§ Problem details
Write out every entry exactly as it stands.

Dataset items
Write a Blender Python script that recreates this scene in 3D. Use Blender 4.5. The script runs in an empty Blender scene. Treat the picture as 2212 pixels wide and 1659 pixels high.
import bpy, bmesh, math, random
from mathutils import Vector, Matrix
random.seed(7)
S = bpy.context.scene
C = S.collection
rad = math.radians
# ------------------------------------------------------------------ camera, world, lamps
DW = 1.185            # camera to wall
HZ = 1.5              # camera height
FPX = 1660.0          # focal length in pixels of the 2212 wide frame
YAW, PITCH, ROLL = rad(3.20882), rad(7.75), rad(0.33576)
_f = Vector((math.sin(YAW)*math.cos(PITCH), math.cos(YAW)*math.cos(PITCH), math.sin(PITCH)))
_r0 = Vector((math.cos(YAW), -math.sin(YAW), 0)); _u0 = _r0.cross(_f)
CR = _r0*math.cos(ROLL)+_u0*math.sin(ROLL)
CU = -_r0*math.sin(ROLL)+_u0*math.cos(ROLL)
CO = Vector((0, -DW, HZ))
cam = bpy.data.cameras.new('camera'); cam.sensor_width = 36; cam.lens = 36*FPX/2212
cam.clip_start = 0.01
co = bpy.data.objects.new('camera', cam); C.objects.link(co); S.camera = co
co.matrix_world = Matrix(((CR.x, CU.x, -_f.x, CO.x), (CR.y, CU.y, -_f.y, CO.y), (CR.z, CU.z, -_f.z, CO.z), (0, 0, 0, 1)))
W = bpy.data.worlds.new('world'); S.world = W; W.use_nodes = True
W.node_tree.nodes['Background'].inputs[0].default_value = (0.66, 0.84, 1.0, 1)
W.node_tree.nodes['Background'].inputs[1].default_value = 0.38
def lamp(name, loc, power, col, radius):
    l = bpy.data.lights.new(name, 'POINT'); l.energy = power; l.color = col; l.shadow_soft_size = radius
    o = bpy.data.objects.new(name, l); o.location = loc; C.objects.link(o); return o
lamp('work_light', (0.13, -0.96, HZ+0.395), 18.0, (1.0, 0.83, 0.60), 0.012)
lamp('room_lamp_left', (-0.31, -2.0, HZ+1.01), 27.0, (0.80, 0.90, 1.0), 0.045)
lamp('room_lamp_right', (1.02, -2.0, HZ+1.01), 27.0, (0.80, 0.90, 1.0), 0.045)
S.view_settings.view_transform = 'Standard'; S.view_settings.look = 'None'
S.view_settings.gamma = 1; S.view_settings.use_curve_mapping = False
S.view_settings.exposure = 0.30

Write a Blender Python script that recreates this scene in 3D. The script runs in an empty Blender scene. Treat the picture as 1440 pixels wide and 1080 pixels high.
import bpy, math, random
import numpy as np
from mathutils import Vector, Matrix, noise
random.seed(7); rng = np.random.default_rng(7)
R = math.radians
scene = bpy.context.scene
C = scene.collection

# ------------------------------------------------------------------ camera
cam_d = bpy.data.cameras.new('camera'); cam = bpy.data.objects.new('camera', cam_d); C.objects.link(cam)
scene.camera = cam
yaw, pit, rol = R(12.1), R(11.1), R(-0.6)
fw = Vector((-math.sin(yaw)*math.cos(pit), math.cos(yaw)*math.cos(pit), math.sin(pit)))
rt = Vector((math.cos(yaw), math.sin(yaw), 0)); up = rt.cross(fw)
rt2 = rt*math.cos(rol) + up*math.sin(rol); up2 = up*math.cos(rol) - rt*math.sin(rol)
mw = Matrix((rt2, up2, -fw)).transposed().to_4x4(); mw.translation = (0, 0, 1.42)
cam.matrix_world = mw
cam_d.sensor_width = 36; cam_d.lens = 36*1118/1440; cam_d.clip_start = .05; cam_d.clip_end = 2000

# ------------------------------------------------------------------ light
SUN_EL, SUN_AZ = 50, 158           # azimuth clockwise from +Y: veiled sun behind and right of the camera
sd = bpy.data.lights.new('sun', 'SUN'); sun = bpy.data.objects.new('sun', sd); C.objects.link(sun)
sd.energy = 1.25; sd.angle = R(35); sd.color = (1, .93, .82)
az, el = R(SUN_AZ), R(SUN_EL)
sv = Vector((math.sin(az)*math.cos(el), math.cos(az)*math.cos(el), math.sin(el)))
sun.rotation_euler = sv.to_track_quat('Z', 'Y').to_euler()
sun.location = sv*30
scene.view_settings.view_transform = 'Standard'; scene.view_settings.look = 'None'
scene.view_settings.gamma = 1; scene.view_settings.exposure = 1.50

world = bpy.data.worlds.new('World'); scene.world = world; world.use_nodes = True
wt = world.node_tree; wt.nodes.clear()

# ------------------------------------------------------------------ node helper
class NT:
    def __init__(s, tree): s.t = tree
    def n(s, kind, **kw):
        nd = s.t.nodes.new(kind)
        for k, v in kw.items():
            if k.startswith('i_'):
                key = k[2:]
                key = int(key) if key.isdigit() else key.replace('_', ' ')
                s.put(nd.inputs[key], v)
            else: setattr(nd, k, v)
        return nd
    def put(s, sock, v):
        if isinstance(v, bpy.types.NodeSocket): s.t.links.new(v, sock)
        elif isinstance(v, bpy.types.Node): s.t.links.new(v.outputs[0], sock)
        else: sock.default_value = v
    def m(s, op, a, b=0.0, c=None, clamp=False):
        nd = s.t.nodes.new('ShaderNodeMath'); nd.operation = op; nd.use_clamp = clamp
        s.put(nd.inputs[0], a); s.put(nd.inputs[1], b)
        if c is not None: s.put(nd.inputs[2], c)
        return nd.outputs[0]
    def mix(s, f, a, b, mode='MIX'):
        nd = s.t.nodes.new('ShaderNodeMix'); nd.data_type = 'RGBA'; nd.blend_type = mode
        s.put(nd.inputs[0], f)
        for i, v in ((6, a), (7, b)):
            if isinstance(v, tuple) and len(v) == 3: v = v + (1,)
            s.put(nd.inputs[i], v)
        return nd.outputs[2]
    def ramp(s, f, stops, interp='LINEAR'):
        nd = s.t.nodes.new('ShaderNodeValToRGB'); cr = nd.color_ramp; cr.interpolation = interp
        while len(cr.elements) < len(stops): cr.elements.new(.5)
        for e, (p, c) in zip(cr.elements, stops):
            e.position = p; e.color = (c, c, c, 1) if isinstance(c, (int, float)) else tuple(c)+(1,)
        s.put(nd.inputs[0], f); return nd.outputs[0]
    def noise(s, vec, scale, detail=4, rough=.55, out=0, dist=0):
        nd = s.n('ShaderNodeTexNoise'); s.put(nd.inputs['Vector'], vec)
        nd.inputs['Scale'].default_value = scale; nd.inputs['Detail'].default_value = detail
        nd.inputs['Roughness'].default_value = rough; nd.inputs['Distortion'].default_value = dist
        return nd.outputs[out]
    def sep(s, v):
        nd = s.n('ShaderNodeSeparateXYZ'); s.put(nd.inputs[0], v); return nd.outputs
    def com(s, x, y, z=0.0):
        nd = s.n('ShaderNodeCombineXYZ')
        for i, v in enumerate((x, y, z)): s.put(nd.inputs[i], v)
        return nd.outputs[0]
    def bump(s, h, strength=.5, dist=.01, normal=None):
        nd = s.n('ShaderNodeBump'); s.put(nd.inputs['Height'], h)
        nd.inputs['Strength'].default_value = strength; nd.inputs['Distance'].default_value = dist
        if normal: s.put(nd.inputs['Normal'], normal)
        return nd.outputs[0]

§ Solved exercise
Write a Blender Python script that recreates this scene in 3D. Use Blender 4.5. The script runs in an empty Blender scene. Treat the picture as 2212 pixels wide and 1659 pixels high.
import bpy, bmesh, math, random
from mathutils import Vector, Matrix
random.seed(7)
S = bpy.context.scene
C = S.collection
rad = math.radians
# ------------------------------------------------------------------ camera, world, lamps
DW = 1.185            # camera to wall
HZ = 1.5              # camera height
FPX = 1660.0          # focal length in pixels of the 2212 wide frame
YAW, PITCH, ROLL = rad(3.20882), rad(7.75), rad(0.33576)
_f = Vector((math.sin(YAW)*math.cos(PITCH), math.cos(YAW)*math.cos(PITCH), math.sin(PITCH)))
_r0 = Vector((math.cos(YAW), -math.sin(YAW), 0)); _u0 = _r0.cross(_f)
CR = _r0*math.cos(ROLL)+_u0*math.sin(ROLL)
CU = -_r0*math.sin(ROLL)+_u0*math.cos(ROLL)
CO = Vector((0, -DW, HZ))
cam = bpy.data.cameras.new('camera'); cam.sensor_width = 36; cam.lens = 36*FPX/2212
cam.clip_start = 0.01
co = bpy.data.objects.new('camera', cam); C.objects.link(co); S.camera = co
co.matrix_world = Matrix(((CR.x, CU.x, -_f.x, CO.x), (CR.y, CU.y, -_f.y, CO.y), (CR.z, CU.z, -_f.z, CO.z), (0, 0, 0, 1)))
W = bpy.data.worlds.new('world'); S.world = W; W.use_nodes = True
W.node_tree.nodes['Background'].inputs[0].default_value = (0.66, 0.84, 1.0, 1)
W.node_tree.nodes['Background'].inputs[1].default_value = 0.38
def lamp(name, loc, power, col, radius):
    l = bpy.data.lights.new(name, 'POINT'); l.energy = power; l.color = col; l.shadow_soft_size = radius
    o = bpy.data.objects.new(name, l); o.location = loc; C.objects.link(o); return o
lamp('work_light', (0.13, -0.96, HZ+0.395), 18.0, (1.0, 0.83, 0.60), 0.012)
lamp('room_lamp_left', (-0.31, -2.0, HZ+1.01), 27.0, (0.80, 0.90, 1.0), 0.045)
lamp('room_lamp_right', (1.02, -2.0, HZ+1.01), 27.0, (0.80, 0.90, 1.0), 0.045)
S.view_settings.view_transform = 'Standard'; S.view_settings.look = 'None'
S.view_settings.gamma = 1; S.view_settings.use_curve_mapping = False
S.view_settings.exposure = 0.30

Write a Blender Python script that recreates this scene in 3D. The script runs in an empty Blender scene. Treat the picture as 1440 pixels wide and 1080 pixels high.
import bpy, math, random
import numpy as np
from mathutils import Vector, Matrix, noise
random.seed(7); rng = np.random.default_rng(7)
R = math.radians
scene = bpy.context.scene
C = scene.collection

# ------------------------------------------------------------------ camera
cam_d = bpy.data.cameras.new('camera'); cam = bpy.data.objects.new('camera', cam_d); C.objects.link(cam)
scene.camera = cam
yaw, pit, rol = R(12.1), R(11.1), R(-0.6)
fw = Vector((-math.sin(yaw)*math.cos(pit), math.cos(yaw)*math.cos(pit), math.sin(pit)))
rt = Vector((math.cos(yaw), math.sin(yaw), 0)); up = rt.cross(fw)
rt2 = rt*math.cos(rol) + up*math.sin(rol); up2 = up*math.cos(rol) - rt*math.sin(rol)
mw = Matrix((rt2, up2, -fw)).transposed().to_4x4(); mw.translation = (0, 0, 1.42)
cam.matrix_world = mw
cam_d.sensor_width = 36; cam_d.lens = 36*1118/1440; cam_d.clip_start = .05; cam_d.clip_end = 2000

# ------------------------------------------------------------------ light
SUN_EL, SUN_AZ = 50, 158           # azimuth clockwise from +Y: veiled sun behind and right of the camera
sd = bpy.data.lights.new('sun', 'SUN'); sun = bpy.data.objects.new('sun', sd); C.objects.link(sun)
sd.energy = 1.25; sd.angle = R(35); sd.color = (1, .93, .82)
az, el = R(SUN_AZ), R(SUN_EL)
sv = Vector((math.sin(az)*math.cos(el), math.cos(az)*math.cos(el), math.sin(el)))
sun.rotation_euler = sv.to_track_quat('Z', 'Y').to_euler()
sun.location = sv*30
scene.view_settings.view_transform = 'Standard'; scene.view_settings.look = 'None'
scene.view_settings.gamma = 1; scene.view_settings.exposure = 1.50

world = bpy.data.worlds.new('World'); scene.world = world; world.use_nodes = True
wt = world.node_tree; wt.nodes.clear()

# ------------------------------------------------------------------ node helper
class NT:
    def __init__(s, tree): s.t = tree
    def n(s, kind, **kw):
        nd = s.t.nodes.new(kind)
        for k, v in kw.items():
            if k.startswith('i_'):
                key = k[2:]
                key = int(key) if key.isdigit() else key.replace('_', ' ')
                s.put(nd.inputs[key], v)
            else: setattr(nd, k, v)
        return nd
    def put(s, sock, v):
        if isinstance(v, bpy.types.NodeSocket): s.t.links.new(v, sock)
        elif isinstance(v, bpy.types.Node): s.t.links.new(v.outputs[0], sock)
        else: sock.default_value = v
    def m(s, op, a, b=0.0, c=None, clamp=False):
        nd = s.t.nodes.new('ShaderNodeMath'); nd.operation = op; nd.use_clamp = clamp
        s.put(nd.inputs[0], a); s.put(nd.inputs[1], b)
        if c is not None: s.put(nd.inputs[2], c)
        return nd.outputs[0]
    def mix(s, f, a, b, mode='MIX'):
        nd = s.t.nodes.new('ShaderNodeMix'); nd.data_type = 'RGBA'; nd.blend_type = mode
        s.put(nd.inputs[0], f)
        for i, v in ((6, a), (7, b)):
            if isinstance(v, tuple) and len(v) == 3: v = v + (1,)
            s.put(nd.inputs[i], v)
        return nd.outputs[2]
    def ramp(s, f, stops, interp='LINEAR'):
        nd = s.t.nodes.new('ShaderNodeValToRGB'); cr = nd.color_ramp; cr.interpolation = interp
        while len(cr.elements) < len(stops): cr.elements.new(.5)
        for e, (p, c) in zip(cr.elements, stops):
            e.position = p; e.color = (c, c, c, 1) if isinstance(c, (int, float)) else tuple(c)+(1,)
        s.put(nd.inputs[0], f); return nd.outputs[0]
    def noise(s, vec, scale, detail=4, rough=.55, out=0, dist=0):
        nd = s.n('ShaderNodeTexNoise'); s.put(nd.inputs['Vector'], vec)
        nd.inputs['Scale'].default_value = scale; nd.inputs['Detail'].default_value = detail
        nd.inputs['Roughness'].default_value = rough; nd.inputs['Distortion'].default_value = dist
        return nd.outputs[out]
    def sep(s, v):
        nd = s.n('ShaderNodeSeparateXYZ'); s.put(nd.inputs[0], v); return nd.outputs
    def com(s, x, y, z=0.0):
        nd = s.n('ShaderNodeCombineXYZ')
        for i, v in enumerate((x, y, z)): s.put(nd.inputs[i], v)
        return nd.outputs[0]
    def bump(s, h, strength=.5, dist=.01, normal=None):
        nd = s.n('ShaderNodeBump'); s.put(nd.inputs['Height'], h)
        nd.inputs['Strength'].default_value = strength; nd.inputs['Distance'].default_value = dist
        if normal: s.put(nd.inputs['Normal'], normal)
        return nd.outputs[0]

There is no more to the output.